Standards rule? Regulations, literacies and algorithms in times of transition

Rivka Ribak, Hagar Bohbot, Roei Davidson, Avi Marciano, Sharon Ringel, Neta Ziskind, Joseph Turow


In this panel we seek to reflect upon the theme "internet rules" by drawing on the notion of standards, developed in Science and Technology Studies. The work of Susan Leigh Star lays a foundation for considering the relationships between rules, standards and algorithms as forms of infrastructure. In the panel, we explore the production of standards as they become transparent infrastructures, heeding Star and Lampland's call to restore these standards' "historical development, their political consequences, and the smoke-filled rooms always attached to decisions made about them" (2009:13). Standards – and algorithms – are rarely queried, as they promise and embody efficiency and order. Indeed, modernity may be described as a concentrated, relentless effort to contain the accidental, the arbitrary, the residual; to categorize, order, and routinize the unexpected; and to preclude the exceptional and unpredictable (Bauman, 1991) – in a word: to standardize. As Larkin writes, it is difficult to separate an analysis of infrastructures such as standards from the modernist belief that by promoting order, "infrastructures bring about change, and through change they enact progress, and through progress we gain freedom" (2013:332). It is ironic, then, that standards are distributed unevenly across the sociocultural landscape, that they are increasingly linked and integrated with one another, and that they codify, embody or prescribe social values that often carry great consequences for individuals and groups (Star and Lampland, 2009:5).
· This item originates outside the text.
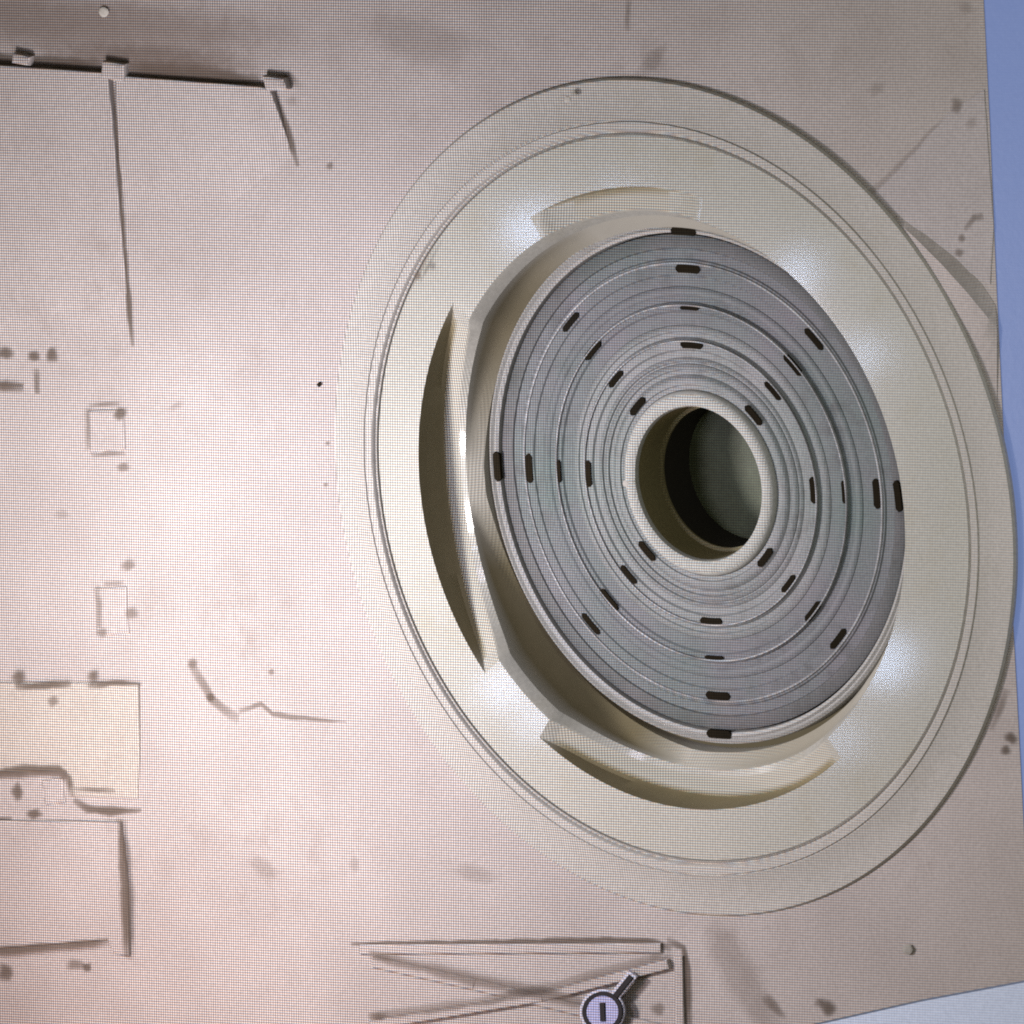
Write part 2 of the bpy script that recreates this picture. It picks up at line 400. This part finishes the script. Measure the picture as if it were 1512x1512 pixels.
# shallow framed bay with crossed braces at the bottom
def bar(points, w, h):
    h *= .6
    bm = bmesh.new()
    for a, b in zip(points[:-1], points[1:]):
        A, B = Vector(a), Vector(b); t = (B-A).normalized(); n = Vector((-t.y, t.x))*w/2
        q = slab([pix(*(A+n), h), pix(*(B+n), h), pix(*(B-n), h), pix(*(A-n), h)], -0.004, 0.002)
        me = bpy.data.meshes.new('tmp'); q.to_mesh(me); q.free(); bm.from_mesh(me); bpy.data.meshes.remove(me)
    return bm
link('frame_bar', bar([(530, 1402), (975, 1400)], 14, .008), 'wall', wall)
link('frame_bar', bar([(1001, 1412), (1006, 1600)], 12, .008), 'wall', wall)
link('brace', bar([(548, 1420), (700, 1454), (1010, 1530)], 16, .010), 'wall', wall)
link('brace', bar([(986, 1424), (800, 1472), (545, 1514)], 14, .013), 'wall', wall)
seam([(518, 1394, .6), (620, 1394), (760, 1392), (900, 1388), (965, 1390), (990, 1402)], .0055, mat='seam')
seam([(984, 1390), (1008, 1398), (1014, 1430), (1016, 1520)], .006)
seam([(545, 1410), (620, 1426), (700, 1446, 1.2), (790, 1464, 1.3), (870, 1484)], .008, mat='faint', z=.0155)
seam([(978, 1410), (900, 1432), (800, 1460, 1.2), (700, 1480), (545, 1502)], .006, mat='faint', z=.0155)
spot(556, 1500, 16, 8, mat='seam', z=.0155); spot(968, 1412, 16, 6, mat='faint', rot=-.3, z=.0155); spot(560, 1412, 18, 7, mat='faint', rot=.25, z=.0155)
spot(970, 1490, 12, 10, mat='faint')
seam([(1040, 1360, .6), (1070, 1400, 1), (1110, 1470, 1.1), (1150, 1530, .8)], .030, (.1, .1), 'stain'); seam([(950, 50, .7), (965, 95, 1), (960, 125, .6)], .026, (.1, .1), 'stain')
spot(700, 1290, 40, 14, mat='stain', rot=.2); spot(620, 60, 90, 40, mat='stain', rot=.2)

# curved ridge that hugs the port on its upper right side
def along(pts, f):
    x = f*(len(pts)-1); i = min(int(x), len(pts)-2); return Vector(pts[i]).lerp(Vector(pts[i+1]), x-i)
inner = [(1318, 332), (1345, 372), (1375, 420), (1405, 476), (1434, 535), (1472, 600)]
crest = [(1321, 324), (1352, 352), (1392, 392), (1428, 432), (1456, 466), (1472, 488)]
outer = [(1324, 318), (1368, 346), (1416, 384), (1450, 420), (1467, 446), (1470, 452)]
bm = bmesh.new(); rows = []
for k in range(31):
    f = k/30; h = 0.012*min(1.0, f*2.2)**0.7*(1-0.75*max(0.0, (f-.6)/.4))
    I, C_, O = along(inner, f), along(crest, f), along(outer, f)
    m_ = I.lerp(C_, .6)
    rows.append([bm.verts.new(pix(p.x, p.y, z)) for p, z in ((I, -.003), (I, .0005*f), (m_, h*.55), (C_, h), (C_.lerp(O, .35), h*.62), (O, .0005*f), (O, -.003))])
for A, B in zip(rows[:-1], rows[1:]):
    for j in range(6): bm.faces.new((A[j], A[j+1], B[j+1], B[j]))
bm.faces.new(rows[0]); bm.faces.new(rows[-1][::-1])
link('curved_ridge', bm, 'wall', wall, 30)

# ---------------------------------------------------------------- round port
port = empty('round_port', 'big round cream port with a grey slotted ring disc and a dark central bore', 'port')
def fl_(r, z): return lambda a: (r, z+0.0075*(0.60+0.40*math.cos(a-0.35)))
link('outer_flange', lathe([(.631, -.02), fl_(.631, -.003), fl_(.628, 0), fl_(.622, 0), fl_(.600, -.002), (.569, .0066), (.5682, .0045), (.5662, .0045), (.5655, .0064), (.5545, .006), (.5525, .004), (.5515, .0005), (.5495, .0005),
                            (.5485, .002), (.5465, .003), (.5465, -.02)], 288), 'flange', port, 30)

E3 = [(ang(706, 990, -.02), ang(662, 445, -.02), -1)]
def w3(a):
    l = lobe(a, ang(672, 440, -.02), ang(712, 1000, -.02))
    b = lobe(a, ang(808, 1095, -.02), ang(1250, 1110, -.02))
    t = 0.30*lobe(a, ang(1040, 300, -.02), ang(812, 322, -.02))
    return max(l, b, t)
def w4(a):
    return max(lobe(a, ang(728, 740, -.05), ang(1010, 1098, -.05)), 0.62*lobe(a, ang(880, 340, -.05), ang(716, 690, -.05)),
               0.35*lobe(a, ang(1040, 1100, -.05), ang(1262, 1000, -.05)))
def slope(r, a):
    if r > .431: return 0.0
    return -(0.054-0.025*w4(a))*min(1.0, (0.431-r)/0.024)**0.8
def d(r, step):        # the dish: where a lobe is deep the floor drops at once, elsewhere it slopes down
    return lambda a: (r, slope(r, a)*(1-w3(a)) + step*w3(a))
def edge(f):           # inner edge of the dish: a steep dark wall inside the lobes, a gentle slope elsewhere
    def g(a):
        w = w4(a); z0 = slope(.420, a)*(1-w3(a)) - .054*w3(a)
        r = .420-.023*(f if w < .01 else f**(1+1.2*w)); zb = -.068-.022*w
        return (r, z0+(zb-z0)*f**(1-0.45*w))
    return g
def wall3(dr, f):      # steep outer wall of a scallop; it closes up where the scallop ends
    return lambda a: (.4685-dr*(min(1.0, w3(a)*3)+.02), f*w3(a))
link('dish_band', lathe([(.546, -.02), (.546, -.001), (.5445, 0.0), (.520, 0.0), (.490, 0.0), (.4685, 0.0)], 288), 'dish', port, 20)
inner = [(.4685, 0.0), wall3(.0015, -.012), wall3(.0045, -.046), wall3(.0085, -.053), d(.452, -.054), d(.442, -.054), d(.4325, -.054), d(.430, -.054), edge(0), edge(.25), edge(.6), edge(1), (.396, -.10)]
is_wall = lambda a, j: (j < 3 and w3(a) > .012) or (j < 7 and w3(a) > .2) or j >= 8
dish = link('dish', lathe(inner, 288, keep=lambda a, j: not is_wall(a, j)), 'dish', port, 20)
bm = lathe(inner, 288, keep=is_wall)
lay = bm.verts.layers.float.new('fade')
for v in bm.verts:
    a = math.atan2(v.co.y, v.co.x); r = math.hypot(v.co.x, v.co.y)
    v[lay] = min(1.0, 3*w3(a)) if r > .4585 else (min(1.0, 1.7*w4(a)**1.4) if r < .4195 else 0.0)
link('scallop_wall', bm, 'recess', port, 30)
ZD = -0.076
DX, DY = 0.009, 0.0085          # the disc sits a little off the flange's centre
lip = link('disc_lip', lathe([(.3955, -.10), (.3955, ZD-.004), (.394, ZD+.004), (.390, ZD+.006), (.386, ZD+.003), (.382, ZD+.005), (.3775, ZD+.003), (.3755, ZD-.008), (.374, -.10)], 256), 'lip', port, 40)
def rel(pts, k=0.30): return [(r, ZD+(z if z < -.015 else z*k)) for r, z in pts]
link('outer_band', lathe(rel([(.3738, -.04), (.3738, -.008), (.370, -.004), (.354, -.004), (.3525, -.010), (.3525, -.04)])), 'ringdark', port, 30)
tier1 = link('slotted_ring', lathe(rel([(.3522, -.04), (.3522, -.011), (.338, -.010), (.336, -.004), (.314, -.003), (.312, -.009), (.296, -.009), (.296, -.04)])), 'ring', port, 30)
tier2 = link('slotted_ring', lathe(rel([(.2955, -.04), (.2955, -.007), (.293, -.004), (.284, -.005), (.282, -.009), (.273, -.008), (.2715, .000), (.260, .001), (.257, -.006), (.246, -.007), (.240, -.009), (.238, -.009), (.238, -.04)])), 'ring', port, 30)
tier3 = link('slotted_ring', lathe(rel([(.2375, -.04), (.2375, -.007), (.234, -.003), (.229, -.003), (.227, -.008), (.220, -.008), (.217, .001), (.212, .003), (.202, .002), (.199, -.005), (.190, -.006), (.188, -.002), (.184, -.001), (.182, -.008), (.180, -.008), (.180, -.04)])), 'ringlight', port, 30)
tier4 = link('slotted_ring', lathe(rel([(.1795, -.04), (.1795, -.006), (.177, -.002), (.172, -.001), (.170, -.008), (.164, -.007), (.161, .001), (.156, .004), (.149, .003), (.1475, -.003), (.1412, -.005), (.1410, -.04)])), 'ringlight', port, 30)
for r, w in ((.331, .0045), (.2685, .0035), (.2145, .003)):
    k = {.331: -.002, .2685: .0005, .2145: .0008}[r]
    link('ring_lip', lathe([(r+w/2, ZD-.006), (r+w/2, ZD+k+.0012), (r+w*.25, ZD+k+.0026), (r-w*.25, ZD+k+.0026), (r-w/2, ZD+k+.0012), (r-w/2, ZD-.006)]), 'lip_pale', port, 50)
link('bore_rim', lathe(rel([(.1408, -.04), (.1408, -.003), (.139, .003), (.135, .007), (.130, .0085), (.122, .0085), (.1175, .0065), (.1155, .000), (.1155, -.02)], .9)), 'rim', port, 40)
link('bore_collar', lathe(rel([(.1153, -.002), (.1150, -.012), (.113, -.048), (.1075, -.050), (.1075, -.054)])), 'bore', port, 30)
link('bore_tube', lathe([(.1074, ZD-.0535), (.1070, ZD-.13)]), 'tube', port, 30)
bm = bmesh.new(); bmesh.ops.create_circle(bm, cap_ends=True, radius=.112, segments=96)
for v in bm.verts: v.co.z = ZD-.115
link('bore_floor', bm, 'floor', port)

def slot_mesh(r, a, ln, w, z):
    """dark curved slot with rounded ends"""
    bm = bmesh.new(); T = []; n = 10
    for k in range(n+1):
        f = -1+2*k/n; hw = w/2*min(1, math.sqrt(max(0.0, 1-abs(f)**6))+0.25)
        T.append((a+f*ln/2/r, hw))
    top = [Vector(((r+h)*math.cos(b), (r+h)*math.sin(b), z)) for b, h in T] + [Vector(((r-h)*math.cos(b), (r-h)*math.sin(b), z)) for b, h in T[::-1]]
    return slab(top, z-0.006)
base = [rad(d_) for d_ in (72.5, 162.5, -106, -16.3, 117, -151.5, -60, 28.3)]
for i, a in enumerate(base):
    if i < 4: spec = ((lip, .3805, .046, .0125, ZD+.0056), (tier1, .323, .045, .0125, ZD+.0004), (tier2, .2645, .034, .006, ZD+.0026), (tier3, .2095, .040, .0115, ZD+.0026))
    else: spec = ((tier1, .322, .042, .0095, ZD+.0004), (tier2, .2655, .041, .0105, ZD+.0028), (tier3, .208, .036, .0085, ZD+.0026), (tier4, .154, .038, .0105, ZD+.0030))
    for par, r, ln, w, z in spec:
        b_ = a
        if i == 3 and par is lip: 
            q = pix(1325, 733, .001); b_ = math.atan2(q.y, q.x); par, r, ln, w, z = dish, math.hypot(q.x, q.y), .046, .011, .001      # right hand one sits on the dish's edge
        link('slot', slot_mesh(r, b_, ln, w, z), 'slot', par)
for o in port.children:
    if o.name.split('.')[0] in ('disc_lip', 'slotted_ring', 'outer_band', 'ring_lip', 'bore_rim', 'bore_collar', 'bore_tube', 'bore_floor'): o.location = (DX, DY, 0)
# stains that belong to the port's cream paint
def pstain(bm, mat): return link('grime_spot', bm, mat, port)
pstain(blob(617, 407, 6, 8, z=.0215), 'seam')
pstain(strip([(640, 362, .6), (620, 402), (606, 430, .5)], .003, .012), 'faint')

# ---------------------------------------------------------------- borders
b = link('blue_border', slab([pix(x, y, -.0012) for x, y in ((1401, -1800), (1437, -500), (1453, 0), (1462, 180), (1471, 400), (1487, 740), (1513, 1230), (1522, 1440), (2900, 1220), (2900, -1800))], -.03), 'blue')
tag(b, 'plain periwinkle blue border strip running down the right edge beside the hull wall', 'border')
b = link('pale_border', slab([pix(x, y, -.0010) for x, y in ((1523, 1449), (1361, 1479), (1205, 1514), (1101, 1538), (-590, 2900), (2900, 2900), (2900, 1226))], -.03), 'pale')
tag(b, 'pale grey blue border wedge at the bottom right corner below the hull wall', 'border')

# ---------------------------------------------------------------- magnifier pointer
def disc(cx, cy, r, z, n=48): return [pix(cx+r*math.cos(2*math.pi*k/n), cy+r*math.sin(2*math.pi*k/n), z) for k in range(n)]
def annulus(cx, cy, ro, ri, z0, z1, n=64):
    bm = bmesh.new(); rows = []
    for k in range(n):
        a = 2*math.pi*k/n; c, s = math.cos(a), math.sin(a)
        o, i = pix(cx+ro*c, cy+ro*s, z1), pix(cx+ri*c, cy+ri*s, z1)
        rows.append([bm.verts.new(p) for p in ((o.x, o.y, z0), o, i, (i.x, i.y, z0))])
    for k in range(n):
        A, B = rows[k], rows[(k+1) % n]
        for j in range(4): bm.faces.new((A[j], A[(j+1) % 4], B[(j+1) % 4], B[j]))
    return bm
def stick(p, q, w, z): 
    A, B = Vector(p), Vector(q); t = (B-A).normalized(); n = Vector((-t.y, t.x))*w/2
    return slab([pix(*(A+n), z), pix(*(B+n), z), pix(*(B-n), z), pix(*(A-n), z)], .012)
CX, CY = 889, 1494
cur = empty('magnifier_pointer', 'black rimmed magnifying glass pointer with a minus bar, lying over the crossed braces', 'pointer', tuple(pix(CX, CY, .016)))
def cpart(name, bm, mat):
    o = link(name, bm, mat, cur); o.matrix_parent_inverse.identity()
    o.location = -Vector(cur.location)
cpart('outline', slab(disc(CX, CY, 33, .017), .014), 'white')
cpart('handle_outline', stick((905, 1474), (934, 1438), 15, .0165), 'white')
cpart('lens', slab(disc(CX, CY, 25, .0185), .0165), 'lens')
cpart('rim', annulus(CX, CY, 29.5, 24, .016, .0195), 'black')
cpart('handle', stick((907, 1472), (931, 1442), 7.5, .019), 'black')
cpart('minus_bar', stick((888.5, 1481), (889.5, 1508), 7, .0205), 'black')

# ---------------------------------------------------------------- dust on the picture
for px, py, r, z, lab in ((153, 18, 8, .003, 'round grey dust speck on the wall above the upper left panels'),
                          (838, 147, 5.5, .018, 'small grey dust speck on the upper part of the port flange'),
                          (924, 714, 5, -.05, 'tiny grey dust speck on the white rim left of the dark bore'),
                          (1340, 1402, 8, .003, 'grey dust speck on the shaded wall near the bottom right corner'),
                          (471, 568, 3.5, .003, 'tiny dark dust speck on the bright wall left of the port')):
    bm = bmesh.new(); bmesh.ops.create_icosphere(bm, subdivisions=2, radius=1)
    c = pix(px, py, z)
    for v in bm.verts:
        q = v.co*(1+0.15*noise.noise(v.co*2+Vector((px, py, 0))))
        v.co = (q.x*r/1000*1.25, q.y*r/1000, q.z*r/1000*0.12)
    o = link('dust_speck', bm, 'slot' if r < 4 else 'dust', None, 60); o.location = c
    tag(o, lab, 'speck', 'dust specks')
In this context, the four papers and the moderator of this panel explore the meaning of contemporary standardization practices in such diverse fields as memory applications, crowd funding, biometric identification and national archiving, and internet literacy – viewing them as empirically distinct yet theoretically interrelated attempts to impose order in times of growing uncertainly. Together, they address two tensions that inform contemporary standardization efforts, regarding standards as an encounter between analogue and digital objects and practices; and as dialectic of invisibility and transparency, a pragmatic and symbolic endeavor.